Il convient de rappeler que la cour se prononce sur l'existence d'une cessation des paiements au jour où elle statue.
Ainsi, s'il est exact que la créance de la société Metro a été réglée par l'appelante, des questions demeurent quant à la situation actuelle de la société appelante.

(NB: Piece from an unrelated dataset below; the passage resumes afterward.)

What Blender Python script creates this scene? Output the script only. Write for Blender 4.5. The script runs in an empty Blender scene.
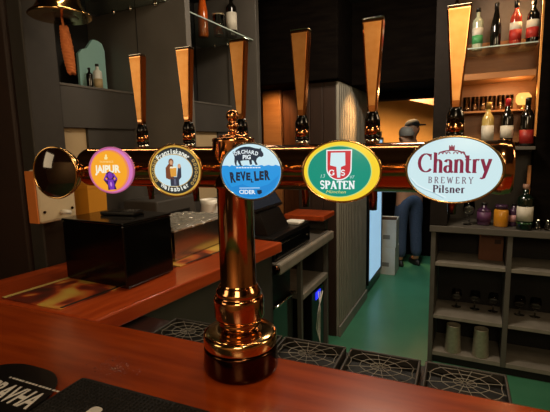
import bpy, bmesh, math, random
from mathutils import Vector, Matrix
from mathutils.geometry import tessellate_polygon
random.seed(7)
scn = bpy.context.scene
col = scn.collection
R = math.radians
PI = math.pi
TB = 23.6      # heading of the bar and the beer tower
TR = 25.5      # heading of the room behind it
TC = 31.0      # heading of the wooden side counter

# ------------------------------------------------------------------ camera
cd = bpy.data.cameras.new('camera'); cam = bpy.data.objects.new('camera', cd); col.objects.link(cam)
cd.sensor_fit = 'HORIZONTAL'; cd.sensor_width = 36.0; cd.lens = 36.0 * 420 / 550
cd.clip_start = 0.02; cd.clip_end = 60
cam.matrix_world = Matrix.Translation((0, 0, 1.57)) @ Matrix.Rotation(R(90 - 8.4), 4, 'X') @ Matrix.Rotation(R(-1.3), 4, 'Z')
scn.camera = cam
scn.view_settings.view_transform = 'Standard'; scn.view_settings.look = 'None'
scn.view_settings.exposure = 0.0; scn.view_settings.gamma = 1.0; scn.view_settings.use_curve_mapping = False

# ------------------------------------------------------------------ world and lights
w = bpy.data.worlds.new('world'); scn.world = w; w.use_nodes = True
w.node_tree.nodes['Background'].inputs[0].default_value = (1.0, 0.8, 0.6, 1)
w.node_tree.nodes['Background'].inputs[1].default_value = 0.012

def W(a, b, z, th=TR):
    t = R(th)
    return Vector((a * math.cos(t) + b * math.sin(t), -a * math.sin(t) + b * math.cos(t), z))

def area(name, p, tgt, size, power, color, size_y=None):
    l = bpy.data.lights.new(name, 'AREA'); l.energy = power; l.color = color
    l.size = size
    if size_y: l.shape = 'RECTANGLE'; l.size_y = size_y
    o = bpy.data.objects.new(name, l); col.objects.link(o)
    o.location = p; d = Vector(tgt) - Vector(p)
    o.rotation_euler = d.to_track_quat('-Z', 'Y').to_euler()
    return o
def spot(name, p, tgt, power, color, angle=60, blend=.6, rad=.05):
    l = bpy.data.lights.new(name, 'SPOT'); l.energy = power; l.color = color
    l.spot_size = R(angle); l.spot_blend = blend; l.shadow_soft_size = rad
    o = bpy.data.objects.new(name, l); col.objects.link(o)
    o.location = p; d = Vector(tgt) - Vector(p)
    o.rotation_euler = d.to_track_quat('-Z', 'Y').to_euler()
    return o
def point(name, p, power, color, rad=.04):
    l = bpy.data.lights.new(name, 'POINT'); l.energy = power; l.color = color; l.shadow_soft_size = rad
    o = bpy.data.objects.new(name, l); col.objects.link(o); o.location = p
    return o
WARM = (1.0, .74, .44); AMBER = (1.0, .58, .24); NEUT = (1.0, .82, .62); COOL = (.62, .86, 1.0)
# customer side lamps, with unseen lights added for the metal
area('lamp_customer_right', W(.25, -1.1, 2.35, TB), W(-.1, .9, 1.5, TB), .7, 17, WARM)
area('glint_strip', W(-.35, 1.12, 2.35, TB), W(-.35, 1.1, 1.0, TB), 1.9, 4.5, WARM, .03).rotation_euler = (0, 0, R(-TB))  # unseen strip added to lay a highlight along the crossbar
area('fill_left_handles', W(-1.75, -.55, 1.98, TB), W(-.62, .9, 1.72, TB), .6, 4, WARM)  # unseen light added so the left handle plates catch it
area('fill_front_wall', W(-.3, -1.6, 2.5, TB), W(-.3, -3.2, 1.4, TB), .4, 30, WARM)  # added wash on the wall behind the camera for the brass to mirror
area('fill_right_end', W(1.7, 1.5, 2.3, TB), W(.0, 1.0, 1.5, TB), .45, 9, WARM)  # unseen light added for bright handle edges and crossbar highlights
spot('lamp_over_bar', W(.15, .15, 2.58, TB), W(.0, .72, 1.08, TB), 25, WARM, 55, .9, .06)
# bartender side
spot('lamp_back_counter', W(-.85, 2.0, 2.58), W(-1.1, 1.6, 1.08), 9, WARM, 80, .8, .06)
spot('fill_left_wall', W(-.55, 1.55, 2.5), W(-1.75, 2.0, 1.75), 16, NEUT, 80, .9, .06)  # unseen spot added to lift the grey left wall
area('lamp_serving_area', W(-.45, 2.3, 2.58), W(-.5, 3.2, 0), .3, 19, NEUT)
spot('lamp_fluted_wall', W(-.50, 3.60, 1.985), W(-.95, 3.45, 1.74), 90, (1.0, .52, .2), 54, 1.0, .03)
spot('lamp_wood_wall', W(-1.45, 3.12, 2.02), W(-1.62, 3.4, 1.75), 12, AMBER, 80, .8, .04)
area('lamp_back_room', W(-1.0, 6.6, 2.5), W(-1.2, 7.7, 1.5), .5, 150, (1.0, .66, .32))
area('fill_passage', W(-.6, 4.7, 2.5), W(-.6, 4.9, 0), .3, 13, (.9, 1, .92))  # unseen light added to brighten the cartons
point('fill_left_bottles', W(-1.30, 2.35, 2.58), 2.2, NEUT, .05)  # unseen light added to brighten the bottles on the left glass shelf

# ------------------------------------------------------------------ materials
def lin(c):
    c /= 255.0
    return c / 12.92 if c <= .04045 else ((c + .055) / 1.055) ** 2.4
def rgb(r, g, b): return (lin(r), lin(g), lin(b), 1)
MATS = {}
def mat(name, c, rough=.5, metal=0, c2=None, scale=30, bump=0, coat=0, stretch=None, trans=0, emit=0, spec=.5, det=3):
    if name in MATS: return MATS[name]
    m = bpy.data.materials.new(name); m.use_nodes = True
    nt = m.node_tree; bs = nt.nodes['Principled BSDF']
    bs.inputs['Base Color'].default_value = rgb(*c)
    bs.inputs['Roughness'].default_value = rough; bs.inputs['Metallic'].default_value = metal
    bs.inputs['Coat Weight'].default_value = coat; bs.inputs['Coat Roughness'].default_value = .08
    bs.inputs['Transmission Weight'].default_value = trans
    bs.inputs['Specular IOR Level'].default_value = spec
    if emit:
        bs.inputs['Emission Color'].default_value = rgb(*c); bs.inputs['Emission Strength'].default_value = emit
    tc = nt.nodes.new('ShaderNodeTexCoord'); mp = nt.nodes.new('ShaderNodeMapping')
    nt.links.new(tc.outputs['Object'], mp.inputs['Vector'])
    if stretch: mp.inputs['Scale'].default_value = stretch
    nz = nt.nodes.new('ShaderNodeTexNoise'); nz.inputs['Scale'].default_value = scale; nz.inputs['Detail'].default_value = det
    nt.links.new(mp.outputs['Vector'], nz.inputs['Vector'])
    if c2:
        rp = nt.nodes.new('ShaderNodeValToRGB')
        rp.color_ramp.elements[0].position = .32; rp.color_ramp.elements[1].position = .68
        rp.color_ramp.elements[0].color = rgb(*c); rp.color_ramp.elements[1].color = rgb(*c2)
        nt.links.new(nz.outputs['Fac'], rp.inputs['Fac']); nt.links.new(rp.outputs['Color'], bs.inputs['Base Color'])
    if bump:
        bp = nt.nodes.new('ShaderNodeBump'); bp.inputs['Strength'].default_value = bump; bp.inputs['Distance'].default_value = .002
        nt.links.new(nz.outputs['Fac'], bp.inputs['Height']); nt.links.new(bp.outputs['Normal'], bs.inputs['Normal'])
    MATS[name] = m
    return m
def glow(name, c, s=1.0):
    """printed face of a backlit badge / a lamp"""
    if name in MATS: return MATS[name]
    m = bpy.data.materials.new(name); m.use_nodes = True
    bs = m.node_tree.nodes['Principled BSDF']
    bs.inputs['Base Color'].default_value = (.02, .02, .02, 1); bs.inputs['Roughness'].default_value = .25
    bs.inputs['Specular IOR Level'].default_value = .2
    bs.inputs['Emission Color'].default_value = rgb(*c); bs.inputs['Emission Strength'].default_value = s
    MATS[name] = m
    return m
def G(r, g, b, s=.95): return glow('print_%d_%d_%d' % (r, g, b), (r, g, b), s)

copper = mat('polished_copper', (206, 150, 104), .12, 1, (192, 132, 86), 14)
brass = mat('polished_brass', (222, 182, 124), .13, 1, (206, 162, 104), 14)
gold = mat('satin_gold', (206, 152, 92), .36, 1, (194, 136, 76), 40)
bronze = mat('dark_bronze', (74, 46, 28), .16, 1, (60, 36, 22), 20)
chrome = mat('chrome', (215, 210, 200), .10, 1)
steel = mat('brushed_steel', (205, 198, 184), .42, 1, (185, 178, 166), 60, stretch=(1, 1, .05))
blackp = mat('black_plastic', (14, 13, 13), .32)
blackg = mat('black_gloss', (6, 6, 6), .16, coat=.15, spec=.35)
traysteel = mat('catering_steel', (196, 186, 170), .22, 1, (180, 170, 154), 30, stretch=(1, .1, 1))
rubber = mat('black_rubber', (20, 19, 18), .55, c2=(28, 26, 25), scale=80)
barwood = mat('red_bar_wood', (124, 43, 9), .27, c2=(150, 59, 13), scale=4, stretch=(1, 9, 9), coat=.12, bump=.05, det=6)
counterwood = mat('orange_counter_wood', (152, 56, 20), .28, c2=(178, 74, 30), scale=5, stretch=(8, 1, 8), coat=.35, bump=.05, det=6)
greypaint = mat('grey_paint', (84, 80, 75), .42, c2=(92, 88, 82), scale=6)
darkgrey = mat('dark_grey_paint', (58, 55, 52), .5, c2=(64, 61, 57), scale=6)
shelfgrey = mat('shelf_grey_paint', (78, 74, 68), .5, c2=(88, 84, 77), scale=8)
shelfboard = mat('shelf_board', (122, 116, 106), .5, c2=(136, 130, 119), scale=12)
blackin = mat('cabinet_interior', (15, 14, 13), .7, c2=(19, 18, 17), scale=8)
tan = mat('tan_panel', (176, 154, 118), .45, c2=(186, 164, 128), scale=5)
brownwall = mat('brown_wall', (46, 27, 17), .6, c2=(40, 23, 15), scale=5)
redwood = mat('panel_wood', (120, 72, 40), .45, c2=(94, 54, 30), scale=6, stretch=(12, 12, .7), det=5)
amberwood = mat('amber_wood', (176, 118, 66), .4, c2=(158, 102, 54), scale=5, stretch=(1, 8, 8), det=5)
flutem = mat('fluted_grey', (126, 122, 110), .5, c2=(134, 130, 118), scale=10)
floorm = mat('green_floor', (62, 122, 92), .30, c2=(70, 132, 100), scale=3, bump=.03)
ceilm = mat('dark_ceiling', (19, 16, 14), .8, c2=(23, 20, 17), scale=3)
beamm = mat('dark_beam', (10, 7, 6), .85, spec=.03, c2=(17, 13, 10), scale=6, stretch=(1, 6, 6))
plaster = mat('warm_plaster', (196, 160, 120), .8, c2=(186, 150, 110), scale=4)
orangewall = mat('back_room_wall', (220, 160, 84), .8, c2=(206, 146, 74), scale=3)
white = mat('white_plastic', (222, 218, 208), .4)
cream = mat('cream_plastic', (214, 196, 164), .45, c2=(204, 186, 154), scale=12)
orangep = mat('orange_plastic', (206, 120, 56), .45)
amberp = mat('amber_lit_surface', (206, 140, 40), .4)  # amber light on a surface, put into the colour
carton = mat('white_carton', (206, 202, 192), .7, c2=(196, 192, 182), scale=10)
cardboard = mat('cardboard', (112, 72, 50), .8, c2=(102, 64, 44), scale=14)
glassm = mat('clear_glass', (245, 248, 246), .02, trans=1)
shelfglass = mat('shelf_glass', (205, 225, 215), .03, trans=1)
glassedge = mat('glass_edge', (176, 196, 186), .3)
film = mat('cling_film', (235, 232, 222), .12, trans=.75, bump=.5, scale=30)
darkglass = mat('dark_bottle_glass', (16, 14, 10), .06, coat=.5)
greenglass = mat('green_bottle_glass', (30, 66, 34), .06, coat=.5)
palewine = mat('pale_wine_glass', (196, 168, 96), .06, coat=.5)
amberglass = mat('amber_liquid', (206, 92, 28), .07, coat=.5)
pinkglass = mat('rose_glass', (170, 60, 44), .07, coat=.5)
purpleglass = mat('purple_bottle', (58, 34, 60), .12, coat=.4)
labelw = mat('paper_label', (206, 200, 184), .6)
labelgreen = mat('green_label', (70, 150, 90), .55)
labelred = mat('red_label', (176, 44, 34), .55)
capred = mat('red_foil', (170, 32, 40), .3)
capblack = mat('black_foil', (18, 16, 16), .3)
teal = mat('pale_teal_reflection', (150, 196, 192), .3)  # bluish reflection put into the colour
rope = mat('orange_rope', (206, 120, 62), .8, c2=(188, 100, 48), scale=60, bump=.4)
denim = mat('blue_denim', (72, 88, 118), .85, c2=(58, 74, 104), scale=60)
cloth = mat('dark_cloth', (20, 20, 24), .85)
skin = mat('skin', (196, 140, 108), .5)
hairg = mat('short_grey_hair', (122, 108, 96), .7, c2=(104, 90, 80), scale=80)
shoe = mat('dark_shoe', (26, 24, 24), .5)
whitemark = mat('white_print', (206, 202, 196), .6)
paper = mat('white_paper', (226, 222, 212), .7)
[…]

En effet, elle ne fournit qu'une situation comptable au 31 juillet 2014 qui montre un résultat en baisse par rapport à l'année précédente et ne fournit aucun élément proche de la date d'audience, pas même un extrait de compte bancaire. Les prévisionnels de trésorerie sont insuffisants à démontrer une absence de cessation des paiements étant rappelé qu'ils ne sont fondés sur aucun élément et envisagent une activité toujours identique loin de la réalité toujours changeante d'une entreprise. De plus, l'appelante n'apporte aucune explication quant à l'origine de sa dette auprès de la société Metro, un de ses fournisseurs.
De même, l'attestation de l'expert-comptable de l'appelante qui date du 8 août 2024, ne dit rien de la situation actuelle de la société Aux Saveurs du Midi.

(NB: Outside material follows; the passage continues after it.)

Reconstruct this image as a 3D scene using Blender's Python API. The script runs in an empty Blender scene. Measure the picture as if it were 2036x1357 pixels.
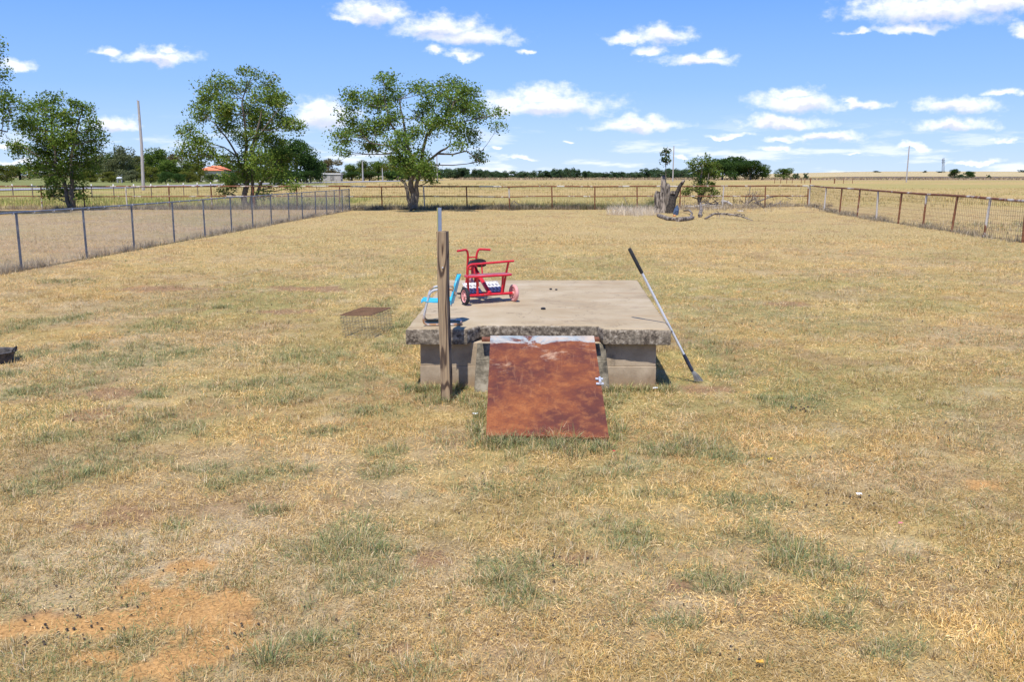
import bpy, math, random
import numpy as np
from mathutils import Vector, Matrix

# ------------------------------------------------------------------ camera, world, sun, exposure
sc = bpy.context.scene
COL = sc.collection
R = math.radians
F, CX, CY, HY, CH = 1800.0, 1018.0, 678.5, 349.0, 2.1
PITCH = math.atan((CY - HY) / F)
CP, SP = math.cos(PITCH), math.sin(PITCH)

cam = bpy.data.cameras.new('camera')
cam.sensor_width = 36.0
cam.lens = F / 2036.0 * 36.0
cam.clip_start = 0.05
cam.clip_end = 20000
camo = bpy.data.objects.new('camera', cam)
COL.objects.link(camo)
camo.location = (0, 0, CH)
camo.rotation_euler = (math.pi / 2 - PITCH, 0, 0)
sc.camera = camo

SUN_EL, SUN_AZ = R(62), R(14.6)            # light travels towards +Y and a little +X
to_sun = Vector((-math.sin(SUN_AZ) * math.cos(SUN_EL), -math.cos(SUN_AZ) * math.cos(SUN_EL), math.sin(SUN_EL)))
sun = bpy.data.lights.new('sun', 'SUN')
sun.energy = 4.5
sun.angle = R(0.53)
sun.color = (1.0, 0.955, 0.88)
suno = bpy.data.objects.new('sun', sun)
COL.objects.link(suno)
suno.rotation_euler = to_sun.to_track_quat('Z', 'Y').to_euler()
suno.location = (-20, -60, 100)

sc.view_settings.view_transform = 'Standard'
sc.view_settings.look = 'None'
sc.view_settings.exposure = 0.36
sc.view_settings.gamma = 1.0
SKY_STRENGTH = 0.10


def ray(px, py):
    u = (px - CX) / F
    v = (CY - py) / F
    return Vector((u, CP + v * SP, -SP + v * CP))


def G(px, py, z=0.0):
    """point at height z seen at that place of the photograph"""
    d = ray(px, py)
    t = (z - CH) / d.z
    return Vector((d.x * t, d.y * t, z))


def D(px, py, Y):
    d = ray(px, py)
    t = Y / d.y
    return Vector((d.x * t, Y, CH + d.z * t))


# clouds: centre, half sizes in photo pixels turned into sky directions (x/y, z/y)
CLOUDS = [  # px, py, rx, ry, big
    (740, 30, 60, 26, 1), (700, 40, 30, 12, 0), (775, 22, 26, 12, 0), (868, 58, 72, 24, 1), (935, 78, 82, 20, 1),
    (866, 107, 18, 11, 0), (922, 113, 27, 10, 0), (1045, 104, 16, 6, 0), (1318, 72, 50, 20, 1), (1252, 78, 44, 12, 0), (1290, 102, 27, 12, 0),
    (1386, 122, 58, 12, 1), (1420, 108, 24, 12, 0), (1850, 22, 135, 34, 1), (1985, 10, 90, 26, 1), (1810, 58, 62, 12, 0), (1702, 64, 22, 7, 0),
    (216, 102, 34, 11, 0), (318, 118, 62, 16, 1), (332, 100, 22, 12, 0), (35, 134, 36, 15, 0), (228, 250, 40, 18, 1), (642, 235, 58, 33, 1),
    (628, 212, 36, 14, 0), (1088, 214, 112, 26, 1), (1072, 192, 62, 20, 0), (1020, 200, 40, 18, 0), (1272, 252, 78, 15, 1), (1262, 238, 46, 12, 0),
    (1590, 210, 84, 20, 1), (1584, 190, 48, 14, 0), (1712, 212, 42, 9, 1), (1690, 200, 22, 9, 0), (1556, 245, 80, 13, 1), (1444, 270, 42, 6, 0),
    (1640, 274, 56, 10, 1), (1545, 281, 34, 7, 0), (1546, 301, 40, 7, 0), (1905, 214, 68, 16, 1), (1992, 190, 34, 9, 0), (1895, 250, 70, 13, 1),
    (1994, 277, 30, 7, 0), (1812, 294, 27, 7, 0), (1040, 313, 30, 6, 0), (984, 294, 13, 5, 0), (1130, 288, 10, 4, 0),
    (1686, 305, 24, 5, 0), (18, 286, 30, 8, 0), (24, 322, 34, 7, 0), (1940, 326, 50, 6, 0), (1355, 313, 20, 5, 0), (2030, 62, 20, 18, 0)]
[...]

En outre, l'ordonnance rendue le 28 août 2024 par la juridiction du premier président a relevé l'existence d'autres dettes suite aux déclarations de créances faites par la société Prefiloc et par le Crédit Agricole. Aucun élément objectif n'est versé aux débats permettant d'établir que ces dettes n'étaient pas déjà exigibles lors du jugement d'ouverture de la procédure collective.
En conséquence, il convient de retenir l'existence d'une cessation des paiements à l'encontre de la société Aux Saveurs du Midi, à l'instar des premiers juges.
Sur l'ouverture d'une procédure collective
La société Aux Saveurs du Midi fait valoir que :
en l'absence d'état de cessation des paiement, la demande de liquidation judiciaire doit être rejetée,
à titre subsidiaire, une mesure de redressement judiciaire peut être envisagée au regard de sa situation si l'actif disponible ne permet pas de régler l'intégralité du passif, sa situation n'étant pas irrémédiablement compromise comme l'atteste son expert-comptable.
La société Métro France ne fait pas valoir de moyens sur ce point.
Sur ce,
Les différents éléments versés aux débats par l'appelante, notamment l'attestation de l'expert-comptable mais aussi les prévisionnels raisonnables, ainsi que le montant des dettes indiquées lors de l'audience devant la juridiction du premier président, permettent de considérer que la situation de l'appelante n'est pas irrémédiablement compromise.
Même si la situation de la société Aux Saveurs du Midi n'a pas été actualisée à la date de l'audience, il convient d'envisager la possibilité d'un redressement judiciaire de celle-ci.
De ce fait, il convient d'infirmer le jugement déféré et de prononcer un redressement judiciaire au profit de la société Aux Saveurs du Midi, les organes de la procédure déjà nommés conservant leur mission, la SELARL MJ Alpes étant par contre désignée en tant que mandataire judiciaire.
Une période d'observation de six mois sera ouverte à compter de la notification de la présente décision, l'affaire devant être rappelée à l'issue pour faire un état de la situation de la société, suivant les modalités indiquées au dispositif de l'arrêt.
Sur les demandes accessoires
Les dépens seront pris en frais privilégiés de procédure collective.
PAR CES MOTIFS,
La Cour, statuant publiquement, par arrêt réputé contradictoire, dans les limites de l'appel,
Infirme la décision déférée seulement en ce qu'elle a prononcé une liquidation judiciaire à l'encontre de la SARL Aux Saveurs du Midi,
Statuant à nouveau et y ajoutant,
Prononce l'ouverture d'une procédure de redressement judiciaire à l'encontre de la SARL Aux Saveurs du Midi, [Adresse 7], inscrite au RCS sous le numéro 792 268 823,
Fixe provisoirement au 22 novembre 2023 la date de cessation des paiements,
Désigne en qualité de juge-commissaire M. [Ab] [N] et de juge-commissaire suppléant M. [G] [X],
Nomme en qualité de mandataire judiciaire la SELARL MJ Alpes représentée par Me [C] [D] et Me [C] [Z], [Adresse 3],
Nomme en qualité de commissaire de justice la société Actaura Rhône, commissaire-priseur, [Adresse 1], aux fins de réaliser l'inventaire et la prisée prévus à l'article 622-6 du code de commerce,
Ouvre une période d'observation jusqu'au 15 juillet 2025 en vue de l'établissement d'un bilan économique, social et environnemental, et de propositions pour le règlement des dettes de l'entreprise, qui sera dressé par le mandataire,
Dit que le mandataire devra déposer son rapport huit jours avant la date de l'audience de rappel,
Ordonne la remise par le dirigeant de la SARL Aux Saveurs du Midi dans le mois du présent arrêt, des éléments suivants au mandataire judiciaire : la liste de ses créanciers, le montant de ses dettes, les principaux contrats en cours et l'état des instances en cours auxquelles il est partie,
Invite les salariés de l'entreprise à élire leur représentant dans les 10 jours du présent jugement,
Renvoie l'affaire devant le tribunal de commerce de Lyon pour le suivi de la procédure de redressement judiciaire et la fixation de la date de l'audience au terme de la période d'observation ordonnée,
Dit que les publicités du présent jugement et des organes de la procédure seront faites d'office par le greffe dans les 15 jours de la présente décision, nonobstant toute voie de recours,
Fixe les dépens en frais privilégiés de redressement judiciaire.